I squirmed uncomfortably in my seat, avoiding eye contact with the ladies in my small group. They offered encouragement to a woman sitting next to me. She cried softly and spoke in halting sentences, wiping away tears with a tissue they offered.
“It’s just awful,” she said. “You can’t even imagine.”
But I could.
She was talking about her son. Her gay son. And nobody knew that he was gay but me and her. She didn’t even know that I knew. She didn’t know that I knew he had a boyfriend. That he had only just come out to her a day ago. That she was crying because he was gay and perfectly happy to never change. She didn’t know that I knew about it all.
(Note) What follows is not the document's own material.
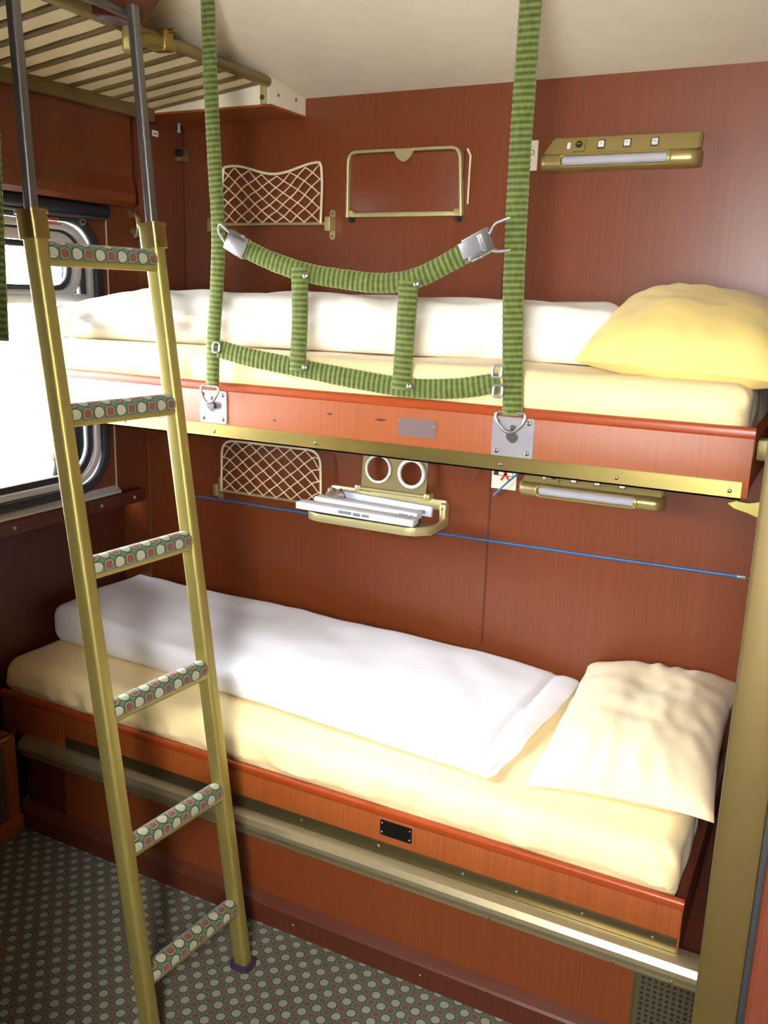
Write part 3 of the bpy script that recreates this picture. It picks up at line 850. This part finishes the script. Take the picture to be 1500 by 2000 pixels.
# ------------------------------------------------------------------ luggage nets on the wall
def wall_net(zb, frame_pts, rad, label, top_fn, x0, x1, brx):
    Nn = empty('wall_net', ((x0 + x1) / 2, 0, zb), label, 'net')
    y = -.03
    bm = BM(); cyl(bm, (brx[0], y, zb), (brx[1], y, zb), .0048, 12); obj('pivot_bar', bm, BRASSPALE, Nn)
    pts = round_path([V(p[0], y - .004, p[1]) for p in frame_pts], rad, 6, False)
    bm = BM(); tube(bm, pts, .0042, 10); obj('frame', bm, WIRE, Nn)
    # knotted diamonds
    bm = BM()
    pitch = .0565; rows = 4
    def top(x): return top_fn(x) - .006
    def P(u, v):              # u along x, v 0..1 upwards
        x = x0 + .010 + u * (x1 - x0 - .020)
        return V(x, y - .004 + .0025 * sin(u * 20 + v * 9), zb + .004 + v * (top(x) - zb - .004))
    nu = 7
    K = 6
    for i in range(-rows, nu + rows):
        for sg in (1, -1):
            seg = []
            for k in range(rows * K + 1):
                v = k / (rows * K)
                u = (i + sg * v * rows) / nu
                if -1e-6 <= u <= 1 + 1e-6: seg.append(P(min(1, max(0, u)), v))
                elif len(seg) > 1: break
                else: seg = []
            if len(seg) > 2: tube(bm, seg, .0021, 6)
    for i in range(nu + 1):
        for j in range(1, rows * 2):
            if i + (j % 2) * .5 <= nu:
                p = P((i + (j % 2) * .5) / nu, j / (rows * 2)); dome(bm, p + V(0, .002, 0), (0, -1, 0), .0036, .004, 8)
    obj('netting', bm, WIRE, Nn)
    for bx in brx:
        bm = BM(); box(bm, bx - .010, bx + .010, -.036, -.004, zb - .022, zb + .020, .003); br = obj('bracket', bm, BRASSPALE, Nn)
        bm = BM(); plate_holes(bm, rrect(.018, .088, .0085, 6), [], V(bx, -.004, zb - .002), V(1, 0, 0), V(0, 0, 1), V(0, .004, 0)); obj('bracket_plate', bm, BRASSPALE, br)
        for s in (-.036, .032):
            bm = BM(); dome(bm, (bx, -.004, zb + s), (0, -1, 0), .0045, .002, 10); obj('screw', bm, SCREW, br)
def wavy(x): return 1.981 + .0145 * cos((x - .225) / .325 * 2 * pi)
fp = [(.175, 1.818)] + [(.183, 1.93)] + [(x, wavy(x)) for x in [.19 + .015 * k for k in range(0, 25)]] + [(.556, 1.982), (.560, 1.93), (.556, 1.818)]
def top_u(x): return min(wavy(x), 1.995)
wall_net(1.818, fp, .02, 'wall net with wavy top wire above the upper bunk', top_u, .172, .560, (.131, .580))
def top_l(x): return 1.110 - .022 * (sst(.20, .165, x) + sst(.535, .568, x))
wall_net(.928, [(.165, .928), (.170, 1.108), (.566, 1.110), (.571, .928)], .05, 'wall net with straight top wire between the bunks left of the tray', top_l, .164, .572, (.139, .578))

# ------------------------------------------------------------------ fold-down trays
T = empty('folding_tray', (.826, 0, 1.84), 'folded wall tray with brass rim above the upper bunk', 'tray')
bm = BM(); box(bm, .645, 1.012, -.010, .002, 1.85, 2.015, .002); obj('panel', bm, WOOD, T)
def trayrim(x0, x1, z0, z1, r, y, w, d):
    loop = round_path([V(x0, y, z0), V(x1, y, z0), V(x1, y, z1), V(x0, y, z1)], r, 6)
    return loop
bm = BM(); sweep(bm, round_path([V(.640, -.012, 1.836), V(.640, -.012, 2.022), V(1.002, -.012, 2.022), V(1.014, -.012, 1.836)], .03, 6, False), rrect(.022, .009, .003, 3), up=V(0, -1, 0)); obj('rim', bm, BRASSPALE, T)
bm = BM(); box(bm, .636, 1.018, -.020, -.002, 1.836, 1.850, .003); box(bm, .636, .660, -.022, -.002, 1.836, 1.856, .002); box(bm, .992, 1.018, -.022, -.002, 1.836, 1.856, .002); obj('bottom_bar', bm, BRASSPALE, T)
bm = BM(); prism(bm, [(-.032, .022)] + [(.032 * -cos(radians(a)) * (1 - .25 * sin(radians(a))), .020 - .036 * sin(radians(a))) for a in range(0, 181, 15)] + [(.032, .022)], V(.828, -.026, 2.004), V(1, 0, 0), V(0, 0, 1), V(0, .01, 0))
bmesh.ops.bevel(bm, geom=[e for e in bm.edges], offset=.0025, segments=2, affect='EDGES'); obj('finger_pull', bm, BRASSPALE, T)
for x in (.652, 1.002):
    bm = BM(); cyl(bm, (x, -.002, 1.829), (x, -.018, 1.829), .008, 14); obj('rubber_stop', bm, BLACK, T)
bm = BM(); tube(bm, [V(1.028, -.006, 1.87), V(1.030, -.006, 2.0), V(1.02, -.006, 2.018)], .0028, 8); obj('side_wire', bm, WIRE, T)

T2 = empty('folding_tray', (.80, 0, .92), 'folded down wall tray with two cup rings between the bunks', 'tray')
bm = BM(); plate_holes(bm, [(p[0], p[1]) for p in [(.590, -.012), (.590, -.14), (.625, -.172), (.975, -.172), (1.015, -.13), (1.015, -.012)]], [], V(0, 0, .914), V(1, 0, 0), V(0, 1, 0), V(0, 0, .004)); obj('tray_bottom', bm, BRASSPALE, T2)
bm = BM(); sweep(bm, round_path([V(.590, -.012, .926), V(.590, -.15, .926), V(.635, -.175, .926), V(.965, -.175, .926), V(1.016, -.12, .928), V(1.016, -.012, .934)], .03, 6, False), rrect(.026, .006, .0022, 3), up=V(0, 0, 1)); obj('tray_rim', bm, BRASSPALE, T2)
bm = BM(); box(bm, .600, 1.012, -.022, -.002, .965, 1.0, .006); obj('back_bar', bm, BRASSPALE, T2)
for x in (.604, 1.006):
    bm = BM(); box(bm, x - .012, x + .012, -.036, -.002, .915, .992, .008, 3); hg = obj('hinge', bm, BRASSPALE, T2)
    bm = BM(); dome(bm, (x, -.036, .975), (0, -1, 0), .004, .002, 10); obj('screw', bm, SCREW, hg)
bm = BM(); cyl(bm, (.640, -.03, .91), (.640, -.03, .89), .010, 14); obj('rubber_stop', bm, WHITEPL, T2)
# cup holder plate, tilted back against the wall
o = V(.834, -.034, 1.012); ay = V(0, .10, 1).normalized()
bm = BM()
plate = [(-.114, 0), (.114, 0), (.114, .085)] + [(.114 - .03 + .03 * cos(radians(a)), .088 + .03 * sin(radians(a))) for a in range(15, 91, 15)] + [(-.084 + .03 * cos(radians(a)), .088 + .03 * sin(radians(a))) for a in range(90, 180, 15)] + [(-.114, .085)]
plate_holes(bm, plate, [[(-.057 + .040 * cos(t), .062 - .040 * sin(t)) for t in [2 * pi * k / 32 for k in range(32)]], [(.060 + .040 * cos(t), .060 - .040 * sin(t)) for t in [2 * pi * k / 32 for k in range(32)]]], o, V(1, 0, 0), ay, V(0, .004, 0))
cp = obj('cup_holder', bm, BRASSDK, T2)
for cx, cz, r in ((-.057, .062, .0045), (.060, .060, .006)):
    bm = BM(); tube(bm, [o + V(cx + .042 * cos(t), 0, 0) + ay * (cz + .042 * sin(t)) + V(0, -.001, 0) for t in [2 * pi * k / 40 for k in range(40)]], r, 10, True); obj('cup_ring', bm, WHITEPL, cp)
bm = BM(); cyl(bm, (.705, -.038, 1.006), (.962, -.038, 1.006), .006, 12)
for x in (.712, .955): box(bm, x - .010, x + .010, -.046, -.004, .996, 1.016, .004)
obj('holder_hinge', bm, BRASSPALE, cp)

# papers lying on the tray
def booklet(c, L, D, th, rz, ry, mat, label, marks, tilt=0):
    e = empty('paper_packet', c, label, 'paper')
    Mt = Matrix.Rotation(radians(rz), 4, 'Z') @ Matrix.Rotation(radians(ry), 4, 'Y') @ Matrix.Rotation(radians(tilt), 4, 'X'); Mt.translation = V(*c)
    bm = BM(); box(bm, -L / 2, L / 2, -D / 2, D / 2, -th / 2, th / 2, .0015, 2, Mt); obj('wrapper', bm, mat, e)
    bm = BM()
    for (a, b, z0, z1) in marks: box(bm, a, b, -D / 2 - .0005, -D / 2 + .001, z0, z1, 0, 1, Mt)
    obj('print', bm, INK, e)
booklet((.755, -.128, .948), .40, .050, .021, 4, 1.6, PAPER, 'white paper packet with grey print, foremost of those on the tray', [(-.05, -.005, -.004, .006), (0.0, .025, -.005, .005), (.03, .055, -.004, .005)])
booklet((.762, -.068, .955), .36, .046, .024, 2, 1.6, PAPER, 'plain white paper packet in the middle of those on the tray', [(.12, .15, -.006, .004), (.156, .168, -.006, .004)])
booklet((.800, -.030, .966), .34, .016, .034, 1, 2., PAPERL, 'lilac paper packet at the back of tray against the wall', [(-.15, -.135, .0, .006), (.13, .15, -.010, .002)])
bm = BM(); soft(bm, .606, .668, -.07, -.040, .932, .995, .018, .006, lambda p, q: p + V(N(p.x * 60, p.y * 60, p.z * 60), N(p.y * 50, p.z * 60, 4), N(p.z * 50, p.x * 60, 7)) * .012)
tag(obj('crumpled_wrapper', bm, plain('brown_foil', srgb(110, 96, 80), .4)), 'small crumpled brown wrapper at the left back of the tray', 'wrapper')

# blue cord across the wall
rp = empty('wall_rope', (.9, -.018, .89), 'blue elastic cord stretched along the wall between the bunks', 'rope')
bm = BM(); tube(bm, [V(.004 + 1.876 * k / 40, -.016 + (-.024 * sst(.12, .5, k / 40) * sst(1, .6, k / 40)) * 0, .889 - .004 * sin(pi * k / 40) + .012 * k / 40) for k in range(41)], .0038, 10); obj('cord', bm, BLUE, rp)
bm = BM(); tube(bm, [V(1.866 + .00052 * k, -.016 + .0052 * sin(k * .9), .9008 + .0052 * cos(k * .9)) for k in range(44)], .0012, 6); obj('end_spring', bm, STEEL, rp)
for x in (.004, 1.893):
    bm = BM(); wire = smooth_path([(x - .004, -.016, .90), (x + .004, -.022, .902), (x + .010, -.012, .904), (x + .006, .001, .902)], 5); tube(bm, wire, .0022, 8); obj('hook', bm, STEELDK, rp)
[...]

She didn’t know that I was gay too. None of them did.
“Pete just needs prayer,” she said about her son, never mentioning his secret. “We learned some things about him yesterday. I can’t go into details, but he’s falling away.”
I fingered the pages of my Bible nervously and found myself saying, “Your son loves Jesus… he really does. God will watch out for him.”
“This is just so terrible, Bridget,” she said, eyes bleary and red. “I can’t say what it is, but it’s just so bad that I’d rather have learned he was dead.”
I’d rather have learned he was dead.
Her words lingered in the air as I looked away. One of the ladies gave her hand a little squeeze, and the mother went on about her family’s despair. A woman volunteered to pray for her. And then we moved on.